Les habitants de Fès se rendent par milliers à « Rahebat zbib », le seul marché de vente aux enchères de la ville. Acheteurs ou vendeurs, ils sont encore plus nombreux à tuer le temps au souk, durant le ramadan, en attendant l’appel du muezzin.
De notre partenaire L’Economiste
«Rahebat zbib» est le nom du seul souk de vente aux enchères à Fès. Situé au coeur de l’ancienne médina près de la place Rcif, ce marché attire des milliers de personnes pendant le mois sacré du ramadan. L’énorme foule donne une impression de manifestation. Les gens viennent de tous les quartiers de la ville pour « vendre et acheter » tout genre de produits. Et de nombreux visiteurs viennent juste y passer un moment, en attendant l’appel du muezzin pour le Ftour (dîner, rupture du jeûne). Outre le plaisir de réaliser une bonne affaire, les petits acheteurs découvrent parfois des œuvres d’art précieuses et peu coûteuses.

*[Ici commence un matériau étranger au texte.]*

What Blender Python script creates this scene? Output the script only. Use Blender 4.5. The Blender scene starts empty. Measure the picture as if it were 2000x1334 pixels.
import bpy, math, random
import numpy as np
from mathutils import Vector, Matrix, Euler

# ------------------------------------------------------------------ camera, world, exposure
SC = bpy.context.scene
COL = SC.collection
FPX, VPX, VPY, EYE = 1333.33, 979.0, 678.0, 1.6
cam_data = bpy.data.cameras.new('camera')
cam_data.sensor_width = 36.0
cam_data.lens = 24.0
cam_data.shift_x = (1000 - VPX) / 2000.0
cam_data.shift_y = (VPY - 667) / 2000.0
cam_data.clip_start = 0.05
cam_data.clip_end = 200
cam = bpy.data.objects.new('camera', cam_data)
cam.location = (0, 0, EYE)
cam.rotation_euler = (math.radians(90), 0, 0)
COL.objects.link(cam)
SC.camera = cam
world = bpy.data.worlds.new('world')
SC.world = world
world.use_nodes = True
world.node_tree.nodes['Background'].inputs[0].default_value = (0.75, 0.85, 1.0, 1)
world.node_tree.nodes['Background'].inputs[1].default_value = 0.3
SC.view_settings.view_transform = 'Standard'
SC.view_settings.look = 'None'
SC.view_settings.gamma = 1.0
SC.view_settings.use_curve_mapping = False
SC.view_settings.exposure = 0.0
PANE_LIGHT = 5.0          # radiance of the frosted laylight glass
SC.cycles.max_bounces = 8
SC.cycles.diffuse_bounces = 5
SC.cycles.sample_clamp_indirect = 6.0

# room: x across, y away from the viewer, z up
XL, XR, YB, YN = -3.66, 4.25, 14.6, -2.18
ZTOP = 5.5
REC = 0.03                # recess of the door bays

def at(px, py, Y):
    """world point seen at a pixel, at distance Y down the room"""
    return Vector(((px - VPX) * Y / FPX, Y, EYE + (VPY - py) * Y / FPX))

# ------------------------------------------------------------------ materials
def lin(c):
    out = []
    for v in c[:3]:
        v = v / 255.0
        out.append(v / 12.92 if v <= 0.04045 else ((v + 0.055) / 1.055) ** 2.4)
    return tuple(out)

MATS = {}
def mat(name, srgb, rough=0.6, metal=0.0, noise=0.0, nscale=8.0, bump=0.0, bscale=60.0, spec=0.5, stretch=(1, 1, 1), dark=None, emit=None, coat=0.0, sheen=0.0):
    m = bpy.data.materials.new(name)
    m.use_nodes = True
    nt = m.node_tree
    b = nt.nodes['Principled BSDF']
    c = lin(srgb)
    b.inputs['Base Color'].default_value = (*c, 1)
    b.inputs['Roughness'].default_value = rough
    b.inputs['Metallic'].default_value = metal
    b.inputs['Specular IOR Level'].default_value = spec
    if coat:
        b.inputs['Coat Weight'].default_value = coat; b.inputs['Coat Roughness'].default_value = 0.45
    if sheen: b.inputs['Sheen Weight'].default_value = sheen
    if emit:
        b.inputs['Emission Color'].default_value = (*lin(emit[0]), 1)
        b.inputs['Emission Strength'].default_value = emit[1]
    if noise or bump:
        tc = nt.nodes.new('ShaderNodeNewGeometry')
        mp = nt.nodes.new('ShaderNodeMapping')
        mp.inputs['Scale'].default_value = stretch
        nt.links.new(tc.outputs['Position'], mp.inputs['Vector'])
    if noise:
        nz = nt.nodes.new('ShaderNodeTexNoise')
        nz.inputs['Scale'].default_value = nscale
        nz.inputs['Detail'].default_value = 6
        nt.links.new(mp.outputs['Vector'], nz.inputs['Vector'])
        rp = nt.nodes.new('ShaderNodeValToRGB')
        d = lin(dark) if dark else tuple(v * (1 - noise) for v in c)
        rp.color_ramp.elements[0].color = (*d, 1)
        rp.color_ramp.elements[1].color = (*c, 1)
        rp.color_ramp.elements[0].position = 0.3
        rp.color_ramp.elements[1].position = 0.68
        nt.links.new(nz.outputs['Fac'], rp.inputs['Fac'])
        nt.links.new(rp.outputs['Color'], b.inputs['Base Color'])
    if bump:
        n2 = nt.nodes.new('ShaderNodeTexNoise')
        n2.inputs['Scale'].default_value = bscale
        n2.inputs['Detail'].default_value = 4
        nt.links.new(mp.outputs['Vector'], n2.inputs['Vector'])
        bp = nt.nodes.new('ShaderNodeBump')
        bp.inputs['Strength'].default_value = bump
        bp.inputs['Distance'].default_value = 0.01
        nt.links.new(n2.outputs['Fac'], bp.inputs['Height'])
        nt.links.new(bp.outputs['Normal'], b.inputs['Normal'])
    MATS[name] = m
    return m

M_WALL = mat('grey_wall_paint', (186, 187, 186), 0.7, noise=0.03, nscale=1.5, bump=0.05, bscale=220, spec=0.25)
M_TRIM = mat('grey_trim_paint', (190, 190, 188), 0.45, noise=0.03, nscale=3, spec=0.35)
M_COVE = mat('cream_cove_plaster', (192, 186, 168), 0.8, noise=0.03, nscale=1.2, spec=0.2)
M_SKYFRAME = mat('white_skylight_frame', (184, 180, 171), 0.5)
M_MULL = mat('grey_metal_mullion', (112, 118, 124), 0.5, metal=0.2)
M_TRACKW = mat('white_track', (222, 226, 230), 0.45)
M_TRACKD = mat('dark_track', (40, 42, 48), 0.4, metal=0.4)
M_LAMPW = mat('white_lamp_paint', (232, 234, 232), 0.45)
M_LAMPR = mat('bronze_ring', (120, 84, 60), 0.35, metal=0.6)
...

Chaque jour, hommes et femmes de tout âge participent aux multiples enchères. Pour certains vendeurs, c’est le manque d’argent qui les pousse à sacrifier quelques objets de la maison. Pour d’autres, c’est l’occasion de réaliser des marges sur des objets rachetés. Une vieille femme arrive du côté de la rue « Bab Senssla ». Elle met douloureusement ses biens en vente pour « payer le loyer et la facture d’eau et d’électricité » : un téléviseur 21 pouces, une radiocassette, une machine à coudre, une marmite… La dame cherche un intermédiaire, appelé « dellal » dans le jargon, qui entamera l’opération en toute confiance. Rahebat zbib compte une cinquantaine de « dellala ».
Avec ou sans intermédiaire
Près d’une boutique, la vieille dame s’est retirée, mais surveille de loin le déroulement de l’opération de vente aux enchères menée par le « dellal ». Pour la télé, la vente commence à partir de 100 dirhams. Le dernier offrant propose 750 DH. L’intermédiaire empoche, pour sa part, une commission de 5%. Cette commission aurait pu être de 10% si le prix de vente n’avait pas dépassé les 500 DH.
Pas très loin, des héritiers arrivent avec un grand éventail d’objets ayant appartenus à un parent défunt. La foule se presse autour d’eux. Lustres, tableaux, soupière « Taoues », matelas, habits usagés, l’affaire semble beaucoup plus importante. Ces vendeurs ne veulent pas engager un négociateur. Pour une bouchée de pain, il est possible de dénicher de belles pièces, se disent les curieux.
Bonheur de humbles bourses
La clientèle très modeste focalise son intérêt sur les prix. Peu importe l’objet, utile pour l’un, inutile pour l’autre, seul le prix est déterminant. Pour la plupart des visiteurs, qui sont là très tôt, il s’agit tout simplement de pouvoir s’offrir des objets de valeur sans se ruiner. Pour les marchands de Rahebat zbib, tout visiteur est un acheteur ou vendeur potentiel. Le photographe de L’Economiste a même été abordé pour vendre son appareil.
La contrebande fait librement sa place à Rahebat zbib. Sur la « Tassiaa », le nom d’une place au sein du souk, une quarantaine de personnes ont installé leurs étals depuis des années. Une grande surface à ciel ouvert, dont les produits, mis en vente, ressemblent à ceux de Derb Ghallef (Casablanca). De l’électroménager à l’habillement en passant par les produits alimentaires, sanitaires et autres, il y a de tout. Mais pour les marchands de Rahebat zbib, ce type de commerce n’est pas très juteux.